Wednesday, April 27, 2011

Blues Revival

I'm channeling the blues revival of the late 50s/early 60s, specifically the interest in what was called the Country Blues (by Sam Charters) in 1959, but which had, by 1964, become the Delta Blues, though much of it was not from the Delta at all.  Anyway, a few things are clear:

1. Despite all the rhetoric about folkie authenticity, communal song archives, and primal individual expression, the old blues players that the revivalists found were clearly playing music that was soaked in popular song and show business performance traditions.  Nobody plays like this because it's "tradition" or "a deep soulful wail" (tho those things are in there.)  This is showing off:

2.  There's clearly something to admire in the passion that folks like Koerner, Ray. and Glover felt about this music, and their performances are interesting. But more than their performances, the fact that they really just wanted to play, that they were lifers for music making and this was the music they wanted to make.  That's very punk rock, and just one of the reasons why the blues revival seems to me to be (maybe) the first emergence of unpopular popular music.  But there's something unconvincing here, at least for me, and I think its regional, not racial identity that undercuts the performance.  It's not because they're white, its because they're northerners, and you can hear it in the singing:

(no idea who the people are in this video, BTW, but they seem like they belong there.  It's the only clip I can find that isn't from the documentary.) 


bbwolf said...

well, urk, depending on how deep traditions have to be, showing off might be a tradition, mightin't?

i am not sure about the regional idea. i think that is there, but i wonder if another factor might be that they met at the university. that is, that even that long ago :), university students were likely to over-aestheticize and over-analyize, and over-reverence? like, what if zimmerman had gone to UM instead of the village? does UM ruin him? maybe, but clearly it would not be because would have been taught to rewrite and rethink his songs---dylan's "bootlegs" show the guy works things to death and yet nearly always makes things better, i think. so maybe, it would be that college or an aesthetic of being intellectual and thus needing to strive to be authentic would make him overly aware, overly cautious, overly reverent and not quite convincing. cause maybe convincing requires an ethos of showmanship. i dunno.

Urk said...

yeah, i'd agree that showing off is definitely part of that tradition!

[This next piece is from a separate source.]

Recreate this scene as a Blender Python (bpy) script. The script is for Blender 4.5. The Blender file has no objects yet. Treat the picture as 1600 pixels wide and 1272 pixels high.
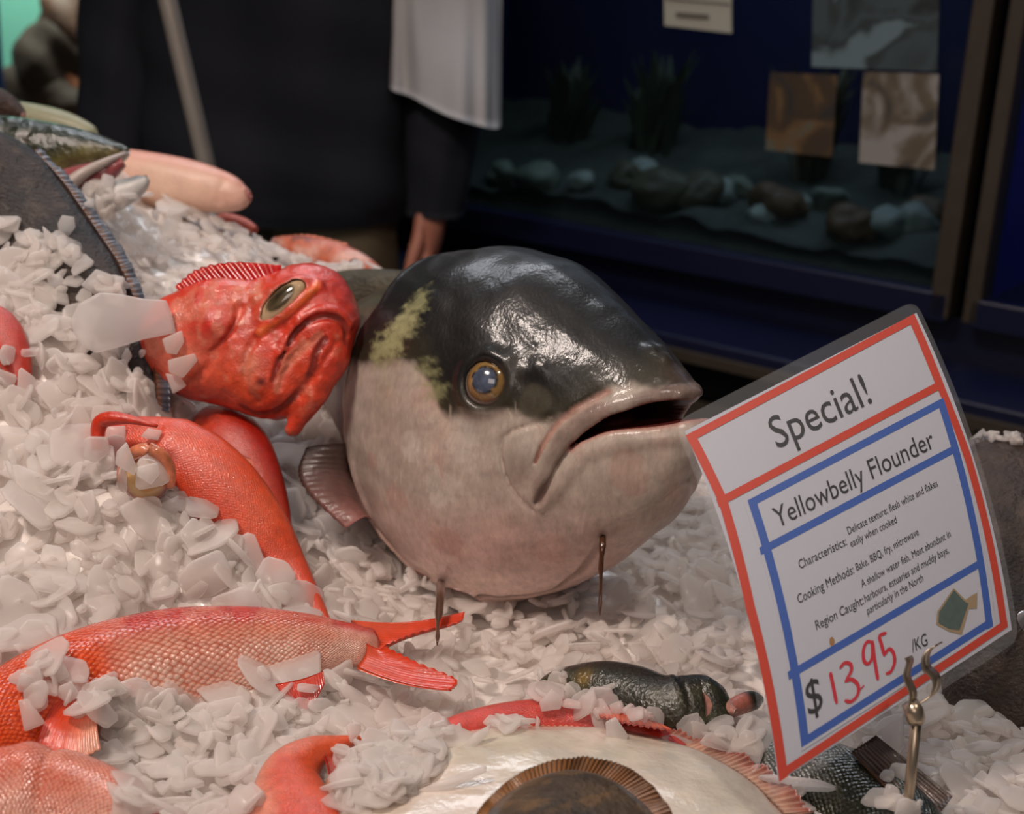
import bpy, math, random
import numpy as np
from mathutils import Vector, Matrix
from mathutils.bvhtree import BVHTree

random.seed(7)
rng = np.random.default_rng(7)
scene = bpy.context.scene
COL = scene.collection

# ------------------------------------------------------------------ camera
FPX = 1600 * 50 / 36.0
PITCH, ROLL = math.radians(18), math.radians(3)
CAM = np.array([0.0, 0.0, 1.2])
FW = np.array([0, math.cos(PITCH), -math.sin(PITCH)])
_U0 = np.array([0, math.sin(PITCH), math.cos(PITCH)])
_R0 = np.array([1.0, 0, 0])
RT = _R0 * math.cos(ROLL) + _U0 * math.sin(ROLL)
UP = -_R0 * math.sin(ROLL) + _U0 * math.cos(ROLL)

cd = bpy.data.cameras.new('camera')
cam = bpy.data.objects.new('camera', cd)
COL.objects.link(cam)
cd.sensor_width = 36
cd.lens = 50
cd.clip_start = 0.02
cd.dof.use_dof = True
cd.dof.focus_distance = 0.80
cd.dof.aperture_fstop = 8.5
M = Matrix.Identity(4)
for i in range(3):
    M[i][0], M[i][1], M[i][2], M[i][3] = RT[i], UP[i], -FW[i], CAM[i]
cam.matrix_world = M
scene.camera = cam

# ------------------------------------------------------------------ exposure, world, shop lamps
scene.view_settings.view_transform = 'Standard'
scene.view_settings.look = 'None'
scene.view_settings.exposure = 0.0
scene.view_settings.gamma = 1.0
scene.view_settings.use_curve_mapping = False
scene.cycles.max_bounces = 9
scene.cycles.diffuse_bounces = 5
scene.cycles.transmission_bounces = 8
scene.cycles.transparent_max_bounces = 12
w = bpy.data.worlds.new('shop_air')
scene.world = w
w.use_nodes = True
w.node_tree.nodes['Background'].inputs[0].default_value = (0.9, 0.95, 1.0, 1)
w.node_tree.nodes['Background'].inputs[1].default_value = 0.05


def area_lamp(name, loc, target, size, size_y, power, color, spread=180):
    l = bpy.data.lights.new(name, 'AREA')
    l.shape = 'RECTANGLE'
    l.size, l.size_y = size, size_y
    l.energy = power
    l.color = color
    l.spread = math.radians(spread)
    o = bpy.data.objects.new(name, l)
    COL.objects.link(o)
    o.location = loc
    o.rotation_euler = (Vector(target) - Vector(loc)).to_track_quat('-Z', 'Y').to_euler()
    return o


area_lamp('display_lamp_warm', (-0.75, 0.25, 2.35), (-0.1, 0.9, 0.85), 0.38, 0.2, 9.5, (1.0, 0.85, 0.76), 120)
area_lamp('display_lamp_cool', (-0.25, 2.0, 2.3), (-0.1, 1.0, 0.9), 1.3, 0.22, 6.0, (0.88, 0.93, 1.0), 130)
area_lamp('ceiling_spot_lamp', (0.55, 0.25, 2.6), (0.1, 0.85, 0.85), 0.12, 0.12, 2.2, (1.0, 0.9, 0.8), 100)
area_lamp('shop_front_lamp', (-0.35, -1.1, 2.05), (0.0, 0.95, 0.85), 1.0, 0.7, 2.6, (1.0, 0.84, 0.75), 110)


# ------------------------------------------------------------------ helpers
def P(x, y, d):
    """world point seen at photo pixel (x, y) at depth d along the view axis"""
    return CAM + d * (FW + (x - 800) / FPX * RT - (y - 636) / FPX * UP)


def proj(q):
    v = np.asarray(q) - CAM
    d = v @ FW
    return 800 + FPX * (v @ RT) / d, 636 - FPX * (v @ UP) / d, d


def hexlin(c):
    c = np.asarray(c, float) / 255.0
    return np.where(c <= 0.04045, c / 12.92, ((c + 0.055) / 1.055) ** 2.4)


def L(r, g, b, k=1.0):
    return tuple(hexlin((r, g, b)) * k)


def setp(o, label=None, cat=None, group=None, kind=None):
    if label: o['label'] = label
    if cat: o['category'] = cat
    if group: o['group'] = group
    if kind: o['kind'] = kind
    return o


def thing(name, label, cat, loc, group=None):
    o = bpy.data.objects.new(name, None)
    COL.objects.link(o)
    o.location = Vector(loc)
    o.empty_display_size = 0.02
    return setp(o, label, cat, group)


def wloc(o):
    v = Vector((0, 0, 0))
    while o is not None:
        v = v + o.location
        o = o.parent
    return np.array(v)


def mesh_obj(name, verts, faces, mat, parent=None, smooth=True, uv=None, col=None, loc=None):
    """verts in world space; faces list of tuples or (n,k) int array"""
    verts = np.asarray(verts, float)
    o = None
    org = wloc(parent) if parent is not None else (np.array(loc) if loc is not None else np.zeros(3))
    me = bpy.data.meshes.new(name)
    fl = faces.tolist() if isinstance(faces, np.ndarray) else [list(map(int, f)) for f in faces]
    me.from_pydata((verts - org).tolist(), [], fl)
    if smooth:
        me.polygons.foreach_set('use_smooth', np.ones(len(me.polygons), bool))
    if uv is not None:
        lay = me.uv_layers.new(name='UVMap')
        li = np.empty(len(me.loops), int)
        me.loops.foreach_get('vertex_index', li)
        lay.data.foreach_set('uv', np.asarray(uv, float)[li].ravel())
    if col is not None:
        a = me.color_attributes.new('Col', 'FLOAT_COLOR', 'POINT')
        c = np.ones((len(verts), 4))
        c[:, :3] = np.clip(col, 0, 1)
        a.data.foreach_set('color', c.ravel())
    me.materials.append(mat)
    me.validate()
    o = bpy.data.objects.new(name, me)
    COL.objects.link(o)
    if parent is not None:
        o.parent = parent
    elif loc is not None:
        o.location = Vector(loc)
    return o


def smooth_noise(p, scale, seed=0, octaves=3):
    """cheap deterministic 3-D noise from summed sines, about -1..1"""
    r = np.random.default_rng(seed)
    out = np.zeros(len(p))
    amp, tot = 1.0, 0
    for o in range(octaves):
        for k in range(4):
            d = r.normal(size=3)
            d *= scale * (2 ** o) / np.linalg.norm(d)
            out += amp * np.sin(p @ d + r.uniform(0, 6.28) + 1.5 * np.sin(p @ (d[[1, 2, 0]] * 0.7)))
            tot += amp
        amp *= 0.55
    return out / (tot * 0.5)


def catmull(pts, n):
    pts = np.asarray(pts, float)
    if len(pts) == 2:
        t = np.linspace(0, 1, n)[:, None]
        return pts[0] * (1 - t) + pts[1] * t
    q = np.vstack([2 * pts[0] - pts[1], pts, 2 * pts[-1] - pts[-2]])
    seg = len(pts) - 1
    out = []
    for t in np.linspace(0, seg, n):
        i = min(int(t), seg - 1)
        f = t - i
        a, b, c, d = q[i:i + 4]
        out.append(0.5 * ((2 * b) + (-a + c) * f + (2 * a - 5 * b + 4 * c - d) * f * f + (-a + 3 * b - 3 * c + d) * f ** 3))
    return np.array(out)


def nrm(v):
    return v / (np.linalg.norm(v, axis=-1, keepdims=True) + 1e-12)


def sstep(a, b, x):
    t = np.clip((x - a) / (b - a), 0, 1)
    return t * t * (3 - 2 * t)


# ------------------------------------------------------------------ materials
def new_mat(name):
    m = bpy.data.materials.new(name)
    m.use_nodes = True
    nt = m.node_tree
    return m, nt, nt.nodes['Principled BSDF']


def simple_mat(name, color, rough=0.5, metallic=0.0, coat=0.0, noise=0.0, nscale=40, bump=0.0, bscale=200, emit=None, spec=0.5, sheen=0):
    m, nt, b = new_mat(name)
    b.inputs['Base Color'].default_value = (*color, 1)
    b.inputs['Roughness'].default_value = rough
    b.inputs['Metallic'].default_value = metallic
    b.inputs['Coat Weight'].default_value = coat
    b.inputs['Coat Roughness'].default_value = 0.08
    b.inputs['Specular IOR Level'].default_value = spec
    b.inputs['Sheen Weight'].default_value = sheen
    tc = nt.nodes.new('ShaderNodeTexCoord')
    if noise:
        n = nt.nodes.new('ShaderNodeTexNoise')
        n.inputs['Scale'].default_value = nscale
        n.inputs['Detail'].default_value = 5
        nt.links.new(tc.outputs['Object'], n.inputs['Vector'])
        hs = nt.nodes.new('ShaderNodeMix')
        hs.data_type = 'RGBA'
        hs.inputs[6].default_value = (*[c * (1 - noise) for c in color], 1)
        hs.inputs[7].default_value = (*[min(1, c * (1 + noise)) for c in color], 1)
        nt.links.new(n.outputs['Fac'], hs.inputs[0])
        nt.links.new(hs.outputs[2], b.inputs['Base Color'])
    if bump:
        n2 = nt.nodes.new('ShaderNodeTexNoise')
        n2.inputs['Scale'].default_value = bscale
        n2.inputs['Detail'].default_value = 4
        nt.links.new(tc.outputs['Object'], n2.inputs['Vector'])
        bp = nt.nodes.new('ShaderNodeBump')
        bp.inputs['Strength'].default_value = bump
        bp.inputs['Distance'].default_value = 0.002
        nt.links.new(n2.outputs['Fac'], bp.inputs['Height'])
        nt.links.new(bp.outputs['Normal'], b.inputs['Normal'])
    if emit:
        b.inputs['Emission Color'].default_value = (*emit[0], 1)
        b.inputs['Emission Strength'].default_value = emit[1]
    return m


def skin_mat(name, rough=0.38, coat=0.5, coat_rough=0.12, mottle=0.35, mscale=60, bump=0.25, bscale=350, scales=None,
             scale_bump=0.5, stretch=(1, 1, 1), spec=0.5, scale_tint=None, bdist=0.0015, translucency=0.0, flake=0.0, sss=0.0):
    """wet fish skin: colour attribute 'Col' is the pigment; scales=(n along, n around) adds a scale pattern in UV"""
    m, nt, b = new_mat(name)
    at = nt.nodes.new('ShaderNodeAttribute')
    at.attribute_name = 'Col'
    tc = nt.nodes.new('ShaderNodeTexCoord')
    mp = nt.nodes.new('ShaderNodeMapping')
    mp.inputs['Scale'].default_value = stretch
    nt.links.new(tc.outputs['Object'], mp.inputs['Vector'])
    n = nt.nodes.new('ShaderNodeTexNoise')
    n.inputs['Scale'].default_value = mscale
    n.inputs['Detail'].default_value = 8
    n.inputs['Roughness'].default_value = 0.65
    nt.links.new(mp.outputs['Vector'], n.inputs['Vector'])
    rr = nt.nodes.new('ShaderNodeMapRange')
    rr.inputs['From Min'].default_value = 0.3
    rr.inputs['From Max'].default_value = 0.7
    rr.inputs['To Min'].default_value = 1 - mottle
    rr.inputs['To Max'].default_value = 1 + mottle * 0.6
    nt.links.new(n.outputs['Fac'], rr.inputs['Value'])
    mul = nt.nodes.new('ShaderNodeVectorMath')
    mul.operation = 'SCALE'
    nt.links.new(at.outputs['Color'], mul.inputs[0])
    nt.links.new(rr.outputs['Result'], mul.inputs['Scale'])
    colour = mul.outputs['Vector']
    n2 = nt.nodes.new('ShaderNodeTexNoise')
    n2.inputs['Scale'].default_value = bscale
    n2.inputs['Detail'].default_value = 6
    nt.links.new(mp.outputs['Vector'], n2.inputs['Vector'])
    bp = nt.nodes.new('ShaderNodeBump')
    bp.inputs['Strength'].default_value = bump
    bp.inputs['Distance'].default_value = bdist
    nt.links.new(n2.outputs['Fac'], bp.inputs['Height'])
    if scales:
        um = nt.nodes.new('ShaderNodeMapping')
        um.inputs['Scale'].default_value = (scales[0], scales[1], 1)
        nt.links.new(tc.outputs['UV'], um.inputs['Vector'])
        v = nt.nodes.new('ShaderNodeTexVoronoi')
        v.voronoi_dimensions = '2D'
        um.inputs['Rotation'].default_value = (0, 0, math.pi / 4)
        v.inputs['Scale'].default_value = 1
        v.inputs['Randomness'].default_value = 0.35
        nt.links.new(um.outputs['Vector'], v.inputs['Vector'])
        bp2 = nt.nodes.new('ShaderNodeBump')
        bp2.inputs['Strength'].default_value = scale_bump
        bp2.inputs['Distance'].default_value = 0.0012
        bp2.invert = True
        nt.links.new(v.outputs['Distance'], bp2.inputs['Height'])
        nt.links.new(bp.outputs['Normal'], bp2.inputs['Normal'])
        nt.links.new(bp2.outputs['Normal'], b.inputs['Normal'])
        if scale_tint:
            mx = nt.nodes.new('ShaderNodeMix')
            mx.data_type = 'RGBA'
            mx.blend_type = 'MULTIPLY'
            r2 = nt.nodes.new('ShaderNodeMapRange')
            r2.inputs['From Min'].default_value = 0.25
            r2.inputs['From Max'].default_value = 0.6
            r2.inputs['To Max'].default_value = 0.85
            nt.links.new(v.outputs['Distance'], r2.inputs['Value'])
            nt.links.new(r2.outputs['Result'], mx.inputs[0])
            nt.links.new(colour, mx.inputs[6])
            mx.inputs[7].default_value = (*scale_tint, 1)
            colour = mx.outputs[2]
    else:
        nt.links.new(bp.outputs['Normal'], b.inputs['Normal'])
    nt.links.new(colour, b.inputs['Base Color'])
    nt.links.new(b.inputs['Normal'].links[0].from_socket, b.inputs['Coat Normal'])
    b.inputs['Roughness'].default_value = rough
    b.inputs['Specular IOR Level'].default_value = spec
    b.inputs['Coat Weight'].default_value = coat
    b.inputs['Coat Roughness'].default_value = coat_rough
    if sss:
        b.inputs['Subsurface Weight'].default_value = sss
        b.inputs['Subsurface Radius'].default_value = (0.006, 0.003, 0.002)
        b.inputs['Subsurface Scale'].default_value = 1.0
    return m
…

And that gets closer to what I really wanted to say, that all the rhetorical attempts to separate the blues tradition from "show business' that came out of the blues revival, missed the point. It's a tradition that's deeply involved, in performative form and content, with show business. I love that the revivalists went and found all of these great older blues singers, we're richer for that. But many of the revivalists also tried to tie those singers to some museum-ized idea of "pure" "folk" culture. I think that what they found is more like pop music from an alternate, rural universe.

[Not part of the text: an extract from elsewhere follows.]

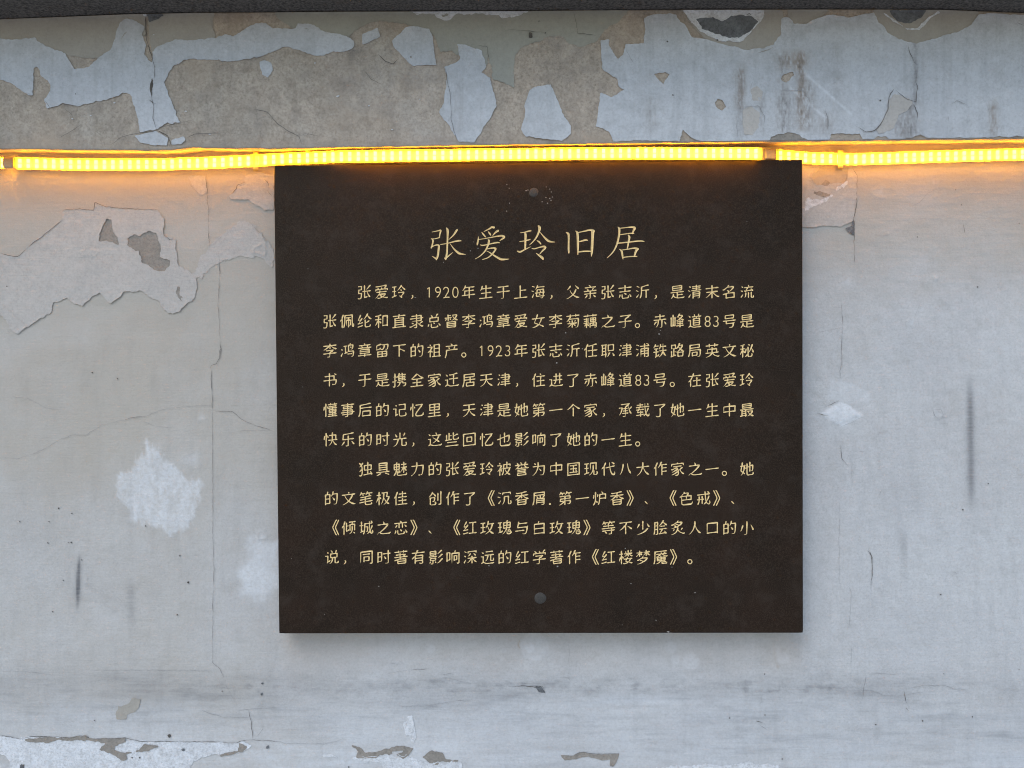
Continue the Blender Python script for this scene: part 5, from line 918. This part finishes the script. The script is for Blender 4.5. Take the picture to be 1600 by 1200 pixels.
隶30,134 127,134 128,84 125,81 29,81;57,12 74,12 78,15 79,20 79,147;81,64 90,59 99,48 122,29 141,20 151,22;145,108 13,108;48,52 29,65 26,65;141,66 133,65 107,44;10,24 19,22 69,43 79,44
香9,70 17,68 42,82 62,100 65,110;38,64 38,21 39,17 43,16 120,16 123,21 123,63;144,111 14,111;94,110 97,100 115,85 142,70 152,71;134,74 123,63;38,64 123,63;38,64 30,74;79,80 79,137;23,138 30,135 42,135 79,138 119,145 128,143;38,41 123,41
魅13,14 30,41 37,65 41,85 40,136 43,148;15,105 16,78 69,78 68,131 16,131 15,105;15,105 69,105;141,124 91,124;116,145 116,35;67,64 60,40 71,40 76,42 77,47 74,52;145,94 123,94 107,84 98,65 87,51 86,44;145,30 147,21 144,17 138,14 69,13 53,15 49,19 47,26 47,62 38,67;86,94 109,94 118,88 125,82 144,52
魇152,88 141,85 125,91 106,103 102,112;29,16 38,13 47,15 66,24 74,31 85,48 88,72 83,80 86,89;129,35 137,23;132,27 119,25 104,26;47,75 52,77 127,77 130,73 129,46 80,44 48,46 47,72 43,84 68,99 75,104 77,112;47,61 130,61;11,15 18,34 21,57 22,141 144,141;119,45 119,38 112,25;142,113 39,113;88,126 86,114;113,128 118,128 125,122 127,113;95,33 96,15 101,11 142,11 146,14 147,19
鸿13,100 28,88;16,12 15,18 30,54 29,62;119,107 111,114;127,42 85,42;77,62 45,47;110,148 107,134;75,127 44,127;118,12 134,12 139,17 143,38 144,65 141,68 92,69 92,133 136,133 137,127 134,94 128,88 117,88 112,91;60,56 59,127
，27,8 35,13 44,24 46,38 41,42"""
STROKES = {}
for line in GLYPHS.strip('\n').split('\n'):
    STROKES[line[0]] = [[tuple(int(v) for v in p.split(',')) for p in st.split(' ')] for st in line[1:].split(';')]
STROKES['1'] = [[(39, 118), (39, 27)], [(39, 118), (22, 106)]]
STROKES['.'] = [[(19, 22), (21, 24), (23, 22)]]
PUNCT = '，。、《》.0123456789'

def resample(p, n):
    p = np.array(p, float); d = np.r_[0, np.cumsum(np.hypot(*np.diff(p, axis=0).T))]
    t = np.linspace(0, d[-1], n)
    return np.c_[np.interp(t, d, p[:, 0]), np.interp(t, d, p[:, 1])], d[-1]
def split_corners(p, ang=48):
    out = [[p[0]]]
    for i in range(1, len(p) - 1):
        a = np.subtract(p[i], p[i - 1]); b = np.subtract(p[i + 1], p[i])
        t = math.degrees(math.acos(float(np.clip(a @ b / (np.hypot(*a) * np.hypot(*b) + 1e-9), -1, 1))))
        out[-1].append(p[i])
        if t > ang: out.append([p[i]])
    out[-1].append(p[-1]); return out
def brush(p, ch):
    """Brush-written stroke: heavy heads, thin level strokes, tapering falls, swelling tails."""
    p = [tuple(q) for q in p]; dx = p[-1][0] - p[0][0]; dy = p[-1][1] - p[0][1]; L0 = math.hypot(dx, dy)
    if abs(dx) > abs(dy) * 2.2:
        if dx < 0: p = p[::-1]
        k = [(0, .026), (.12, .029), (.3, .020), (.7, .021), (.88, .036), (1, .022)]
    else:
        if dy > 0: p = p[::-1]; dx, dy = -dx, -dy
        if abs(dx) < abs(dy) * .22: k = [(0, .030), (.08, .040), (.25, .027), (.75, .028), (.92, .033), (1, .014)]
        elif dx < 0:
            cx = sum(q[0] for q in p) / len(p); cy = sum(q[1] for q in p) / len(p)
            k = [(0, .028), (.1, .040), (.4, .029), (.75, .018), (1, .005)]
            if L0 < .42 and cx < .25 and cy < .36 and ch in '沂清流海津浦沉深鸿': k = [(0, .026), (.25, .033), (.6, .02), (1, .006)]; t_ = p[0][1]; p = [(x_, t_ - (t_ - y_) * .72) for x_, y_ in p][::-1]
        else:
            if L0 > .33: k = [(0, .012), (.35, .020), (.6, .030), (.8, .046), (.9, .028), (1, .004)]
            else: k = [(0, .008), (.35, .026), (.75, .044), (.92, .036), (1, .016)]
    n = max(4, int(L0 * 26)); q, L = resample(p, n)
    r = np.interp(np.linspace(0, 1, n), [a for a, _ in k], [b for _, b in k])
    return q, r * (.86 if L < .16 else 1) * 1.24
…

With KR&G, I overstated the case. All I meant was that, where they had been criticized at the time for being white kids playing the blues, I have no problem with that. I think that their playing is great, and very spirited & not at all museum stuff. But, to my ears, the accent sounds wrong, sounds over-done. Not as forced as John Hammond Jr's faux-blues vocals, but still a little forced. I don't think that the University setting did that too them (tho maybe it helped) but I think that where they grew up meant that the accent their songs were sung in was something they had to learn, something different from the way they spoke. It's a trap that Dylan has stayed out of by not singing blues songs, when he sings them, in an affected southern voice.

I agree that Dylan's stuff gets better as he re-works it. I think that's a personal attribute that would have come up whatever direction he went. My favorite version of "Tangled Up in blue" is from an otherwise unremarkable live album from the 80s. totally different & much better lyrics.